Very warm toffee will not break nicely, so let it cool before trying to break along score lines. If you have another surface you can transfer the toffee to you can slide the toffee there to cool as the marble board will retain heat and slow cooling. Using the knife, carefully separate the toffee from the marble until you can pass the knife under all the toffee. Slide the toffee onto the other surface, being careful not to bend the toffee. I transfer the toffee to an oiled plastic pastry board, but you could also just move it to a cool spot on marble counters (it is probably harder to slide the knife underneath all sides with marble countertop—this is where the raised marble board is nice). If you are using silpat, then you can just keep moving the mat around to cool spots on your counter.

Break cooled toffee along score lines and store between wax paper in an airtight container.
Slide the toffee sheet to the edge of your work surface until a score line is aligned with the edge. Apply gentle pressure with both hands across overhanging toffee and you should get a clean break. You can rotate the piece at right angles to keep the smallest side of the rectangle on the overhang. Place pieces between wax paper and store in an airtight container until ready to dip. I wouldn't store them for more than a day like this, and definitely minimize their exposure to air since most sugar-based candies are hygroscopic.

Prepare jelly roll pans with chopped almonds.
You don't really use all the almonds called for in this recipe, but you will need them to line the jelly roll pans and to facilitate coating chocolate enrobed toffee. Lay a drop cloth on your counter or workspace and set up your chocolate enrobing and almond coating workstation. Toffee will go from dipping to laying in a bed of chopped almonds before having more almonds drizzled on top. It can get messy.

Temper your favorite chocolate.
See the related technique on tempering chocolate for how and why to temper your chocolate. Since you are coating your toffee with almonds over the chocolate, you can actually be a little sloppy with the tempering, but with poorly tempered chocolate the almond coated toffee will need to cool much longer in the almond-lined jelly roll pan before they can be stacked or handled roughly. I have too much candy to make, so I just use a tempering machine rather than fret over chocolate tempering.
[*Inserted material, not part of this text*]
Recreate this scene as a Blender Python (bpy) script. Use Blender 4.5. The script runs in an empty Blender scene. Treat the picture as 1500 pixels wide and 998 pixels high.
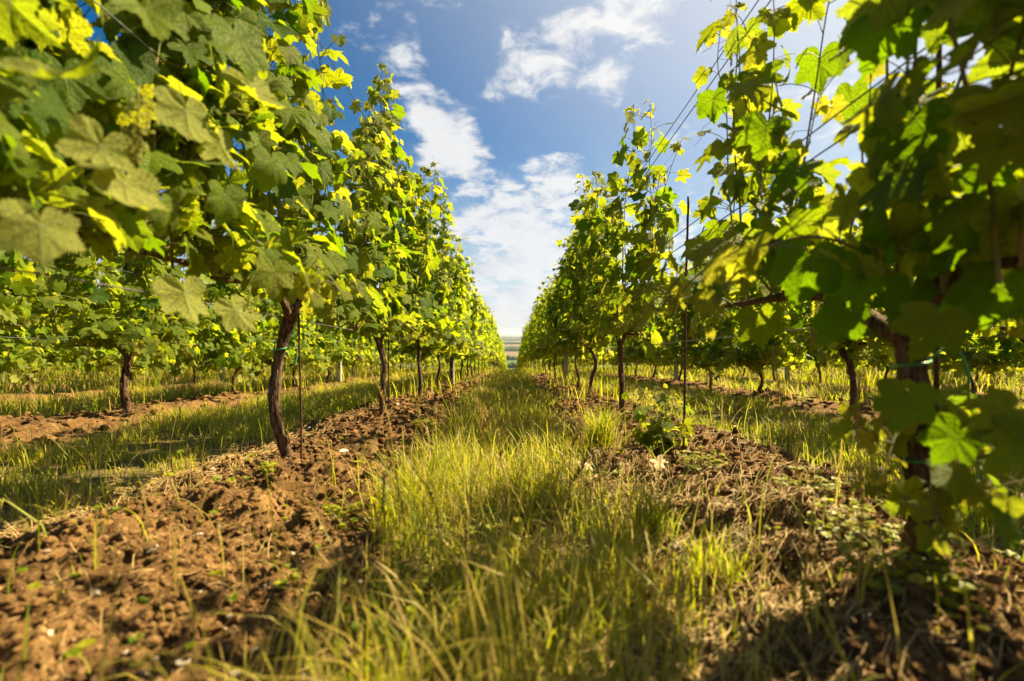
import bpy, math, random
import numpy as np
R = math.radians
PI = math.pi
sc = bpy.context.scene
COL = sc.collection

# ------------------------------------------------------------------ camera
CAM_H = 0.5
cd = bpy.data.cameras.new('camera'); cam = bpy.data.objects.new('camera', cd); COL.objects.link(cam)
cam.location = (0, 0, CAM_H)
cam.rotation_euler = (R(90 - 0.73), 0, 0)
cd.sensor_width = 36; cd.lens = 17.0
cd.clip_start = 0.02; cd.clip_end = 80000
cd.dof.use_dof = True; cd.dof.focus_distance = 3.0; cd.dof.aperture_fstop = 2.0
sc.camera = cam

# ------------------------------------------------------------------ light
SUN_AZ, SUN_EL = 62.0, 47.0
SUN = (math.cos(R(SUN_EL))*math.sin(R(SUN_AZ)), math.cos(R(SUN_EL))*math.cos(R(SUN_AZ)), math.sin(R(SUN_EL)))
sd = bpy.data.lights.new('sun', 'SUN'); sd.energy = 5.0; sd.angle = R(0.6); sd.color = (1.0, .80, .47)
sun = bpy.data.objects.new('sun', sd); COL.objects.link(sun)
sun.rotation_euler = (R(90 - SUN_EL), 0, R(180 - SUN_AZ)); sun.location = (30, 30, 40)
sc.view_settings.view_transform = 'Standard'; sc.view_settings.look = 'None'
sc.view_settings.gamma = 1.0; sc.view_settings.use_curve_mapping = False
sc.view_settings.exposure = 2.0
sc.render.engine = 'CYCLES'
sc.cycles.max_bounces = 6; sc.cycles.diffuse_bounces = 2; sc.cycles.glossy_bounces = 2
sc.cycles.transmission_bounces = 4; sc.cycles.transparent_max_bounces = 6; sc.cycles.volume_bounces = 0
sc.cycles.use_denoising = True
sc.cycles.sample_clamp_indirect = 4.0
sc.cycles.use_adaptive_sampling = True

# ------------------------------------------------------------------ node helpers
class N:
    def __init__(s, nt): s.nt = nt
    def n(s, t, **k):
        x = s.nt.nodes.new(t)
        for a, b in k.items(): setattr(x, a, b)
        return x
    def put(s, sock, v):
        if isinstance(v, bpy.types.NodeSocket): s.nt.links.new(v, sock)
        elif v is not None: sock.default_value = v
    def m(s, op, a, b=None, c=None, clamp=False):
        x = s.n('ShaderNodeMath', operation=op); x.use_clamp = clamp
        s.put(x.inputs[0], a)
        if b is not None: s.put(x.inputs[1], b)
        if c is not None: s.put(x.inputs[2], c)
        return x.outputs[0]
    def vm(s, op, a, b=None):
        x = s.n('ShaderNodeVectorMath', operation=op); s.put(x.inputs[0], a)
        if b is not None: s.put(x.inputs[1], b)
        return x.outputs['Value'] if op in ('DOT_PRODUCT', 'LENGTH', 'DISTANCE') else x.outputs[0]
    def sep(s, v):
        x = s.n('ShaderNodeSeparateXYZ'); s.put(x.inputs[0], v); return x.outputs
    def comb(s, a=0., b=0., c=0.):
        x = s.n('ShaderNodeCombineXYZ'); s.put(x.inputs[0], a); s.put(x.inputs[1], b); s.put(x.inputs[2], c); return x.outputs[0]
    def ss(s, v, lo, hi, a=0., b=1.):
        x = s.n('ShaderNodeMapRange', interpolation_type='SMOOTHSTEP')
        for i, q in enumerate((v, lo, hi, a, b)): s.put(x.inputs[i], q)
        return x.outputs[0]
    def noise(s, v, scale, det=4., rough=.5, dist=0.):
        x = s.n('ShaderNodeTexNoise'); s.put(x.inputs['Vector'], v)
        x.inputs['Scale'].default_value = scale; x.inputs['Detail'].default_value = det
        x.inputs['Roughness'].default_value = rough; x.inputs['Distortion'].default_value = dist
        return x.outputs['Fac']
    def mix(s, f, a, b, mode='MIX'):
        x = s.n('ShaderNodeMix', data_type='RGBA', blend_type=mode); s.put(x.inputs[0], f)
        s.put(x.inputs[6], c4(a)); s.put(x.inputs[7], c4(b)); return x.outputs[2]
    def attr(s, name):
        x = s.n('ShaderNodeAttribute', attribute_name=name); return x.outputs['Fac']
    def bump(s, h, st=.3, dist=.01, nrm=None):
        x = s.n('ShaderNodeBump'); s.put(x.inputs['Height'], h)
        x.inputs['Strength'].default_value = st; x.inputs['Distance'].default_value = dist
        if nrm is not None: s.put(x.inputs['Normal'], nrm)
        return x.outputs[0]
def c4(c):
    return (*c, 1.0) if isinstance(c, tuple) and len(c) == 3 else c
def new_mat(name):
    m = bpy.data.materials.new(name); m.use_nodes = True
    nt = m.node_tree; nt.nodes.clear()
    out = nt.nodes.new('ShaderNodeOutputMaterial'); return m, N(nt), out
def principled(g, out, col, rough=.7, spec=.3, nrm=None, metal=0.):
    b = g.n('ShaderNodeBsdfPrincipled'); g.put(b.inputs['Base Color'], c4(col)); g.put(b.inputs['Roughness'], rough)
    b.inputs['Specular IOR Level'].default_value = spec; b.inputs['Metallic'].default_value = metal
    if nrm is not None: g.put(b.inputs['Normal'], nrm)
    if out is not None: g.nt.links.new(b.outputs[0], out.inputs[0])
    return b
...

Dip the pieces of toffee and lay them in chopped almonds. Coat tops with almonds.
Dip the toffee pieces in your tempered chocolate and transfer to the waiting bed of chopped almonds. I'll usually lay 3 or 4 pieces down on the almonds before grabbing a handful of almonds and gently drizzling the almonds over the pieces in the same order they came out. You should drizzle the almonds on the pieces just before the chocolate sheen goes satin and the chocolate sets. Too soon and the almonds will pull drag the chocolate off the sides of the pieces. Repeat until the jelly roll pan is full. You can then transfer the jelly roll pan to the fridge or a cold room. If you went overboard on the almond chopping, you should have plenty to line another jelly roll pan with, otherwise you must wait for the other toffee to harden enough to permit transfer to another location—an airtight container, ideally.

Store in airtight container at a cool temperature. Storing in the refrigerator is not necessary unless you really want to store it for one or two months. Freshness is key, so consume within 2 weeks for the best taste experience.